> What you have to do: Each line in the material below, starting at the one with "Generate a Blender" and ending at the one with "so = bpy.data.objects.new('sun', sl);", is to be reproduced exactly; no picture is to be copied.

> Data provided:
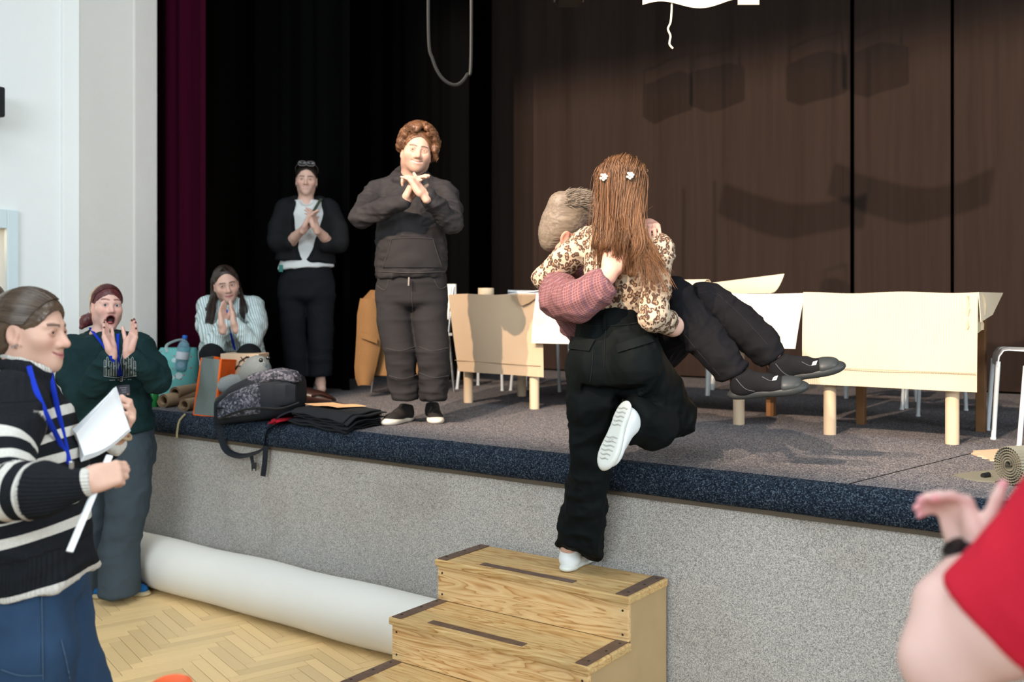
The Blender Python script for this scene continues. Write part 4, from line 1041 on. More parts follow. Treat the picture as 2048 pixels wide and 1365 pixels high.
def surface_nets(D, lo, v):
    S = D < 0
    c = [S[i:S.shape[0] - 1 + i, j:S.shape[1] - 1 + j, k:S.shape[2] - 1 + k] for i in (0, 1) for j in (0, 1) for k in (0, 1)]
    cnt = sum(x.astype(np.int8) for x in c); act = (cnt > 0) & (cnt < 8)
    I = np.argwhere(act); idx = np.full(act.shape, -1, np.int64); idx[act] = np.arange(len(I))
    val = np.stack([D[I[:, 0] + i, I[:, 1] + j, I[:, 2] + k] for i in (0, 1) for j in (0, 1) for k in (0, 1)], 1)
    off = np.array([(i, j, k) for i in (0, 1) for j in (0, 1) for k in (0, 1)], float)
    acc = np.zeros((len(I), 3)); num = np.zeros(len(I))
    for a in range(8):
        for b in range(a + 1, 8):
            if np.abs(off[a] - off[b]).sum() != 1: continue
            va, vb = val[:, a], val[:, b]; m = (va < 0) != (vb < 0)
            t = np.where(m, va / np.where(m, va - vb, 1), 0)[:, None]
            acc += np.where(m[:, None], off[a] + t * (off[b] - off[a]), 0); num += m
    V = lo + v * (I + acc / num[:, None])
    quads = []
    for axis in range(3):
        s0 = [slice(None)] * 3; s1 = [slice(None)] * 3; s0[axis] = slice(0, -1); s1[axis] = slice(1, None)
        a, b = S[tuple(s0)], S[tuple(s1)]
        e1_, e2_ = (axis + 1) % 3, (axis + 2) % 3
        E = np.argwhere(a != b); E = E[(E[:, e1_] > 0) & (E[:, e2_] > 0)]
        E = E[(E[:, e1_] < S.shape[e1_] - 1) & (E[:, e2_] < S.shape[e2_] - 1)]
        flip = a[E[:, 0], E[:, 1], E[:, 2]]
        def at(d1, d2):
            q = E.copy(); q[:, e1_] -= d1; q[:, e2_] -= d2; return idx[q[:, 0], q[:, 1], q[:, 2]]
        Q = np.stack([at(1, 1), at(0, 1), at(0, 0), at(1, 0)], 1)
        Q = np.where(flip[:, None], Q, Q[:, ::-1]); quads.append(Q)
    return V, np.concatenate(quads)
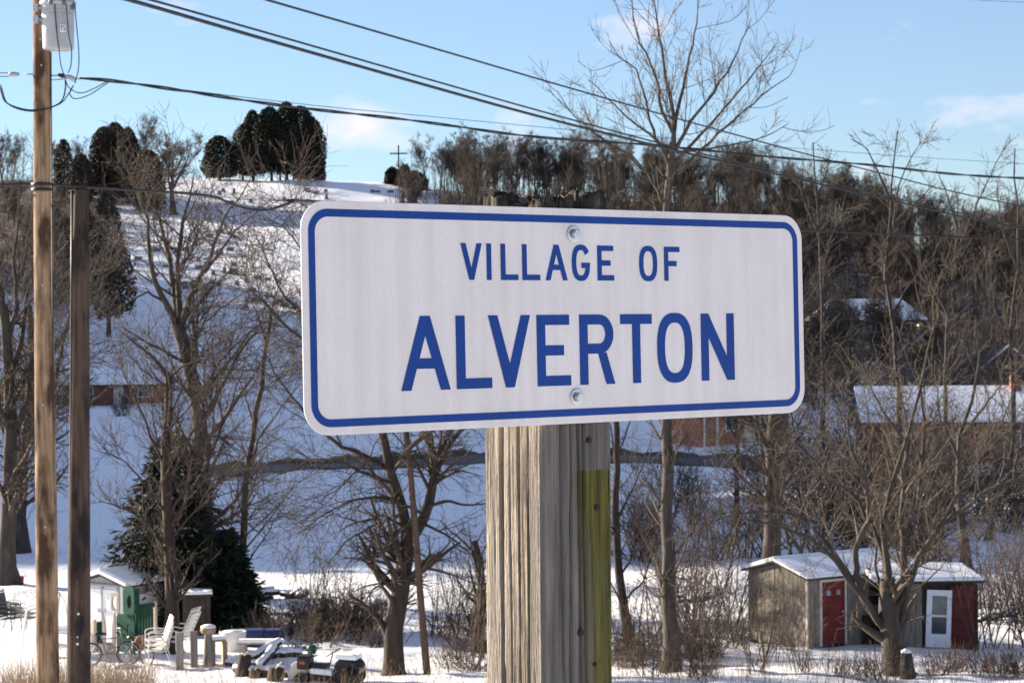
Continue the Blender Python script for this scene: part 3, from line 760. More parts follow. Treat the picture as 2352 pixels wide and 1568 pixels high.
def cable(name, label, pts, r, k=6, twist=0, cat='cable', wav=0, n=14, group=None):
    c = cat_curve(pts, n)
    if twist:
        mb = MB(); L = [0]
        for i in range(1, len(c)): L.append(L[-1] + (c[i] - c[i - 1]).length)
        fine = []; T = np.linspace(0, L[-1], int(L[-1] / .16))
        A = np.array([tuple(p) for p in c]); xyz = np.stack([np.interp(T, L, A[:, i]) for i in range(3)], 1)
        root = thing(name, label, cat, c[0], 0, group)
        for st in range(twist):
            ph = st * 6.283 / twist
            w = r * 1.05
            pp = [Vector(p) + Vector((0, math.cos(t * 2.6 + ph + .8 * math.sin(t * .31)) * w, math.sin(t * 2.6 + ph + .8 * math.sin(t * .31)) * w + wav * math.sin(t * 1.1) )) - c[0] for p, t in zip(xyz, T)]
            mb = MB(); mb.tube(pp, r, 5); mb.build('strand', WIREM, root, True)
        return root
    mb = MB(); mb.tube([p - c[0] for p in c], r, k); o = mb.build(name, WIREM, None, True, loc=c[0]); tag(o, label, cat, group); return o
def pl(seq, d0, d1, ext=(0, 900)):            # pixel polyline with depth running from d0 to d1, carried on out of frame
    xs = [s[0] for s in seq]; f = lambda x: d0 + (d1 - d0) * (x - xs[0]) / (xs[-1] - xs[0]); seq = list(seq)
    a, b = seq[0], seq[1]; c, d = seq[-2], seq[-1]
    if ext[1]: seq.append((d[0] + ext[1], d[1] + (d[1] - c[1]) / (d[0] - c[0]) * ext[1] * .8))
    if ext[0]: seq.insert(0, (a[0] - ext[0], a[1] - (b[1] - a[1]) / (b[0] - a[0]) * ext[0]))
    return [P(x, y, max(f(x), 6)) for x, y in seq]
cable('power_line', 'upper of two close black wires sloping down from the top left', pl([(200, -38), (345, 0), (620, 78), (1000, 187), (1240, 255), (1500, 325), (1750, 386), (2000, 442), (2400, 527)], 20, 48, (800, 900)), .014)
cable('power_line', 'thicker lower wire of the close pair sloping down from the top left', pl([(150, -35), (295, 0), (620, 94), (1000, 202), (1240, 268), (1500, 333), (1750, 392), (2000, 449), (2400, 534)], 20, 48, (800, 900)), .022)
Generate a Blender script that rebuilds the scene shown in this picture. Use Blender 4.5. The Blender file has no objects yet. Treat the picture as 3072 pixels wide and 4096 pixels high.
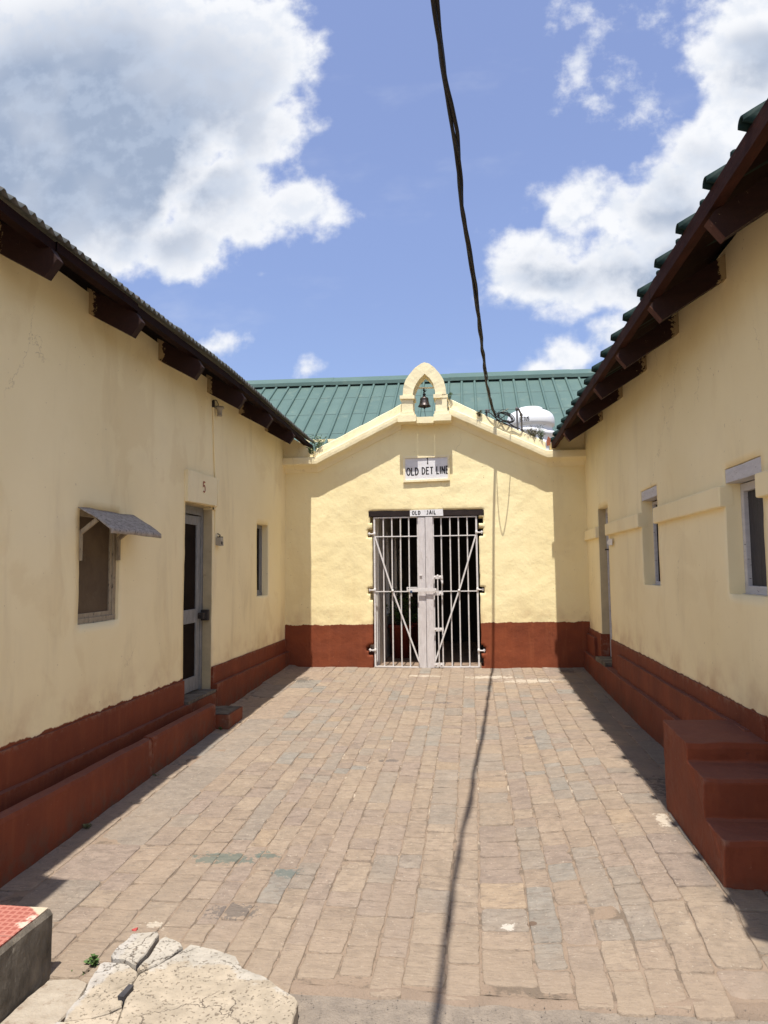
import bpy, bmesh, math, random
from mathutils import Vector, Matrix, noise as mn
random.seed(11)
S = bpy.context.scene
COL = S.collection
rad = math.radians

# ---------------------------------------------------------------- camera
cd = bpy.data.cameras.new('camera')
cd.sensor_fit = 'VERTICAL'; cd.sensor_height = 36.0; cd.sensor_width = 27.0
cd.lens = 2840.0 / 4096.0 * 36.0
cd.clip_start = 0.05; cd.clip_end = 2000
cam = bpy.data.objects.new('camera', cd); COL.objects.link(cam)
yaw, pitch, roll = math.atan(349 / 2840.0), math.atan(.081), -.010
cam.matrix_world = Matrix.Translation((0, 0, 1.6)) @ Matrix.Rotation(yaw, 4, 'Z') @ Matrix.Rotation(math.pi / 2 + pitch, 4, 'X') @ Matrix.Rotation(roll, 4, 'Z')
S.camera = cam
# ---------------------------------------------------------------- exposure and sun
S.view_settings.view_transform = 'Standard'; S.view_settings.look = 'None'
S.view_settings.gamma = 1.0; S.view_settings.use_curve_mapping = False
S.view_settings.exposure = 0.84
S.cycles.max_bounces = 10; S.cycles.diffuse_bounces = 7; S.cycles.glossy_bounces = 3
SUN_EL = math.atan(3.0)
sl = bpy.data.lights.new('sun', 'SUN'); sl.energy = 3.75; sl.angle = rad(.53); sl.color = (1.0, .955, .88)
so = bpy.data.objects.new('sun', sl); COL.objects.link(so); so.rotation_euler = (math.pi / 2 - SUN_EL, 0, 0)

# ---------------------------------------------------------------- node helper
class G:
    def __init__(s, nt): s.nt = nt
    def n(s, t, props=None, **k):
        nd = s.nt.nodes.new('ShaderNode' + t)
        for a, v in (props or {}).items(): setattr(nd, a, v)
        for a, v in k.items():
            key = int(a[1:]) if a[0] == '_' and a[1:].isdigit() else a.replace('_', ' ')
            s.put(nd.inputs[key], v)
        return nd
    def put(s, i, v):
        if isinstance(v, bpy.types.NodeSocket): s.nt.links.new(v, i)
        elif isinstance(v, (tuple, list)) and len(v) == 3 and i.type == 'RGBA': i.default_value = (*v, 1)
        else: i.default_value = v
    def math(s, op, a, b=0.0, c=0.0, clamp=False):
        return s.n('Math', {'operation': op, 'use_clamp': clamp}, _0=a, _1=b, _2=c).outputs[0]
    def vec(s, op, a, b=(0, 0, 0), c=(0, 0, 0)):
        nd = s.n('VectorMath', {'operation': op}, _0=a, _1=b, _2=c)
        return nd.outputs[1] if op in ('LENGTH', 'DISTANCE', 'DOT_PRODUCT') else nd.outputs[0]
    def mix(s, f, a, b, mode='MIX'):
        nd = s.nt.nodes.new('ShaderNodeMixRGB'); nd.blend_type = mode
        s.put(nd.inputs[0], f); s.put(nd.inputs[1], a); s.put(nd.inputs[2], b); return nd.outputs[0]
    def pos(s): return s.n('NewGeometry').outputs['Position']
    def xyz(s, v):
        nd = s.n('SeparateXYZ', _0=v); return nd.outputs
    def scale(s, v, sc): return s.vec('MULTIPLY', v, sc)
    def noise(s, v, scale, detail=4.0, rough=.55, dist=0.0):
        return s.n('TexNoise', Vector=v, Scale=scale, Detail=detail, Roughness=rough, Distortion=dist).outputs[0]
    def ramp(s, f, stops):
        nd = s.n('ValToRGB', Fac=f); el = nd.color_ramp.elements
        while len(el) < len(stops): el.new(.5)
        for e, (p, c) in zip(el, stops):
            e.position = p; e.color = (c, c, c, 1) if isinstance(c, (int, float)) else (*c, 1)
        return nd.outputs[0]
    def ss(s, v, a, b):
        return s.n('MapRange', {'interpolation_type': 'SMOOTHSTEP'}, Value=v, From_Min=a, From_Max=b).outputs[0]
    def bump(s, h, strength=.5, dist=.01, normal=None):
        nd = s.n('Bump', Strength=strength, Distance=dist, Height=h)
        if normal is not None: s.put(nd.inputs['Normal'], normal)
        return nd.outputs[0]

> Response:
Generate a Blender script that rebuilds the scene shown in this picture. Use Blender 4.5. The Blender file has no objects yet. Treat the picture as 3072 pixels wide and 4096 pixels high.
import bpy, bmesh, math, random
from mathutils import Vector, Matrix, noise as mn
random.seed(11)
S = bpy.context.scene
COL = S.collection
rad = math.radians

# ---------------------------------------------------------------- camera
cd = bpy.data.cameras.new('camera')
cd.sensor_fit = 'VERTICAL'; cd.sensor_height = 36.0; cd.sensor_width = 27.0
cd.lens = 2840.0 / 4096.0 * 36.0
cd.clip_start = 0.05; cd.clip_end = 2000
cam = bpy.data.objects.new('camera', cd); COL.objects.link(cam)
yaw, pitch, roll = math.atan(349 / 2840.0), math.atan(.081), -.010
cam.matrix_world = Matrix.Translation((0, 0, 1.6)) @ Matrix.Rotation(yaw, 4, 'Z') @ Matrix.Rotation(math.pi / 2 + pitch, 4, 'X') @ Matrix.Rotation(roll, 4, 'Z')
S.camera = cam
# ---------------------------------------------------------------- exposure and sun
S.view_settings.view_transform = 'Standard'; S.view_settings.look = 'None'
S.view_settings.gamma = 1.0; S.view_settings.use_curve_mapping = False
S.view_settings.exposure = 0.84
S.cycles.max_bounces = 10; S.cycles.diffuse_bounces = 7; S.cycles.glossy_bounces = 3
SUN_EL = math.atan(3.0)
sl = bpy.data.lights.new('sun', 'SUN'); sl.energy = 3.75; sl.angle = rad(.53); sl.color = (1.0, .955, .88)
so = bpy.data.objects.new('sun', sl); COL.objects.link(so); so.rotation_euler = (math.pi / 2 - SUN_EL, 0, 0)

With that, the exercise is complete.